Lite commentary
Paul continues toward Jerusalem even though the Holy Spirit has made clear that suffering awaits him there. These warnings are best understood not as a command to abandon his mission, but as God’s disclosure of its cost, which Paul willingly accepts for the sake of Jesus’ name.
Acts 21:1-16 records Paul’s final approach to Jerusalem. Luke moves through the travel details quickly and steadily, building tension as Paul comes nearer to the city. Earlier in Acts, the reader has already been told that imprisonment and hardship await him there. Here, those warnings become more specific and more vivid.
At Tyre, Paul and his companions find disciples and stay with them for seven days. These believers repeatedly tell Paul through the Spirit not to go to Jerusalem. The key issue is how that statement should be understood. In context, the best reading is not that the Spirit was reversing His earlier leading. Acts 19:21 and 20:22-24 show Paul going to Jerusalem under the Spirit’s direction and already expecting suffering there. Rather, the Spirit revealed the danger ahead, and the disciples, out of love and concern, urged Paul not to go. Luke does not formally spell out that distinction in verse 4, so the wording must be handled with care. Even so, this reading fits best with the wider context.
The farewell scene on the beach is tender and solemn. The believers, including wives and children, accompany Paul out of the city. They kneel and pray before parting. Their grief shows deep Christian love, yet the journey still moves forward toward the suffering that has been foretold.
After brief stops at Ptolemais and Caesarea, Paul stays with Philip the evangelist, one of the seven. Luke also notes that Philip had four unmarried daughters who prophesied. This shows that prophetic ministry was present in the early church, though the narrative focus now turns to Agabus.
Agabus comes down from Judea and performs a symbolic act in the pattern of Old Testament prophetic sign-acts. He takes Paul’s belt, binds himself, and declares by the Holy Spirit that the man who owns the belt will be bound in Jerusalem and handed over to the Gentiles. The prophecy is meant to predict and vividly portray the coming suffering, not to cancel Paul’s mission.
When those present hear this, they beg Paul not to go. Their response is understandable and loving. But Paul answers with settled resolve, not recklessness. He says he is ready not only to be bound but also to die in Jerusalem for the name of the Lord Jesus. His motive is plain: loyalty to Christ and faithfulness to the witness Christ has appointed him to bear.
When Paul cannot be persuaded, the others stop pressing him and say, “The Lord’s will be done.” This is not passive fatalism. It is yielded submission to God’s sovereign will after honest grief and earnest appeal.
This passage, then, presents Paul’s suffering as foreknown, revealed by the Spirit, and embraced in obedient witness. It also teaches an important lesson about discernment: a warning from the Spirit about hardship is not always a command to avoid a God-given duty. Believers must distinguish between what God reveals and the conclusions people may draw from that revelation. In the larger flow of Acts, this journey to Jerusalem advances the next stage of Paul’s public witness within God’s saving plan. Through imprisonment and testimony before Jewish and Gentile authorities, the gospel continues to advance.
Key truths
- The Holy Spirit may reveal coming suffering without canceling a divinely appointed mission.

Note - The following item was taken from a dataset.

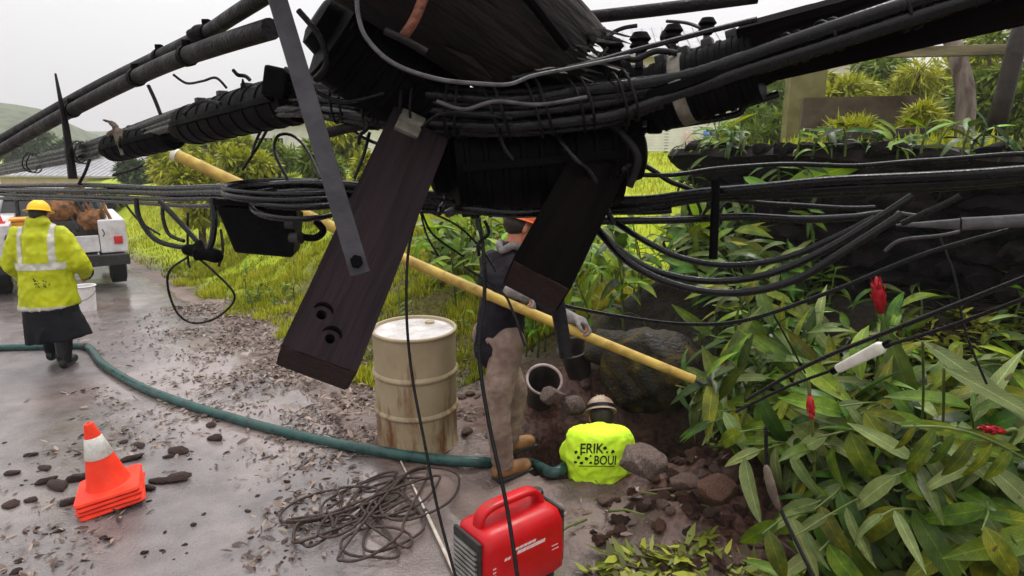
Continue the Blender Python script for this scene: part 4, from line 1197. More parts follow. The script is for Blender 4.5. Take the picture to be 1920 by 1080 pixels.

- Loving counsel from sincere believers must be weighed carefully in light of the full context of God’s leading.
- Faithful obedience to Christ can include readiness to suffer or die for His name.
- Submission to the Lord’s will is not fatalism but persevering trust after honest grief and appeal.
- This passage belongs to Acts’ larger account of the gospel advancing through witness, suffering, and divine providence.
Warnings
- Acts 21:4 is compressed and debated; the best reading is that the Spirit revealed danger, while the disciples drew the conclusion that Paul should not go.
- Do not treat this passage as an isolated proof text detached from Acts 19:21, 20:22-24, and the larger argument of the book.
- Do not assume that spiritual warnings always mean a believer should withdraw from a God-given assignment.
- Do not reduce this unit to private guidance language alone; it also serves Luke’s larger account of witness, mission, and God’s providential purposes.
Application
- Do not equate hardship with being outside God’s will; obedience may require clear-eyed acceptance of suffering.
- Learn to distinguish between God’s revealed truth and human conclusions drawn from it, even when those conclusions come from loving believers.
- Be prepared to follow Christ faithfully even when the path ahead is painful.
- Read this passage within the book of Acts as part of God’s unfolding plan for gospel witness, not merely as a private story about personal guidance.